I have looked at GRP, Steel and Ferro. Would you buy a Ferro boat, they look as nice as others and are alot cheaper but why?

So what is your opinion on what boat I should be looking at? Material type that is.
Hi Bugsy, I can remember the Gangster movies !! Another day.

Would not consider a Ferro boat unless I knew it's history very well - even it was built professionally, still would like to know a detailed history. Not to say that ferro is inherently a problem mix of materials for a hull - BUT if water gets in then the reinforcing iron oxidises, expands and results in real problems.

AS far as finding a boat with low maintenance, that depends almost entirely on how the previous owner looked after the boat - here one needs to see and understand a maintenance log if it was kept. This is just one item a surveyor of your choice would be contracted to give his professional opinion " Does this Boat indicate that it has been well maintained ??"

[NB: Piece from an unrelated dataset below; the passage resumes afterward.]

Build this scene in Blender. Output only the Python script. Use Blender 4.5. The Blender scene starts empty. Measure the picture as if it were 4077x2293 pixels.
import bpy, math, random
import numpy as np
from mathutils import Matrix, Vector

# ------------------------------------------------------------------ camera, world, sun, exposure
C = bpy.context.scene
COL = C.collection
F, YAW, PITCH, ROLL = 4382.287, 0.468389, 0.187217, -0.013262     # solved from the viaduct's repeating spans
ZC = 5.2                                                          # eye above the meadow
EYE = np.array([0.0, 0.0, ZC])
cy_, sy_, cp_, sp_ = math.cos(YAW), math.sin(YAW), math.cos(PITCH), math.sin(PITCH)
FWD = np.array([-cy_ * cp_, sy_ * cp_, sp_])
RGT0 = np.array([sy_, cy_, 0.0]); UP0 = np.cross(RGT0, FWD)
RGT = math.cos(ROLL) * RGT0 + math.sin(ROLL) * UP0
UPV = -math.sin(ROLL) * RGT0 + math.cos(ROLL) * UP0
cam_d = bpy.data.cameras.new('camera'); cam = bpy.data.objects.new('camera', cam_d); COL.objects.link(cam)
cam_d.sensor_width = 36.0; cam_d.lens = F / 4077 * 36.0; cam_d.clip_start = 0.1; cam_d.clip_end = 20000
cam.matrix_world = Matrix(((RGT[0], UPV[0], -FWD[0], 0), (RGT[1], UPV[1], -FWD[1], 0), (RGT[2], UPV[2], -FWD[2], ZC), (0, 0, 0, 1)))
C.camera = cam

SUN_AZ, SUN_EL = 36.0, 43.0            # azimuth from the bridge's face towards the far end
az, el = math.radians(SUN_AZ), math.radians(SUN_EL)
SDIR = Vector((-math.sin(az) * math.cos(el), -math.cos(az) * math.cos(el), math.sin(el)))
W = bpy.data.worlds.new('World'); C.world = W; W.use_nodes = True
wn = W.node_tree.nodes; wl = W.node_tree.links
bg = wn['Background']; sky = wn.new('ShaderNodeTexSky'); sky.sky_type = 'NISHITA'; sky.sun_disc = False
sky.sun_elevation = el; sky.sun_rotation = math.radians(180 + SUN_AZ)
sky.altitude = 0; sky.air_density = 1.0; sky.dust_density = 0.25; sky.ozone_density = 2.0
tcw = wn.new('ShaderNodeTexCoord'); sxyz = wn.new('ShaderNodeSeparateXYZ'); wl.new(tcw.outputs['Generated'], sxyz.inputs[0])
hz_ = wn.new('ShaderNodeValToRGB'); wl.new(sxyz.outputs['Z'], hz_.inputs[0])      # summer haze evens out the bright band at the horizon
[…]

In my experience boats that require low maintenance are those that have enjoyed TLC on a daily basis - which requires some level of basic hand and power tool skill - understanding 12v DC and 110/240 AC systems. Have on board workshop manuals for all the mechanical equipment - and able to interpret these.

I would buy welding equipment, learn how to use it. Learn about Epoxy coatings, and find a steel boat with one mast under 40ft for around $70,000 AU.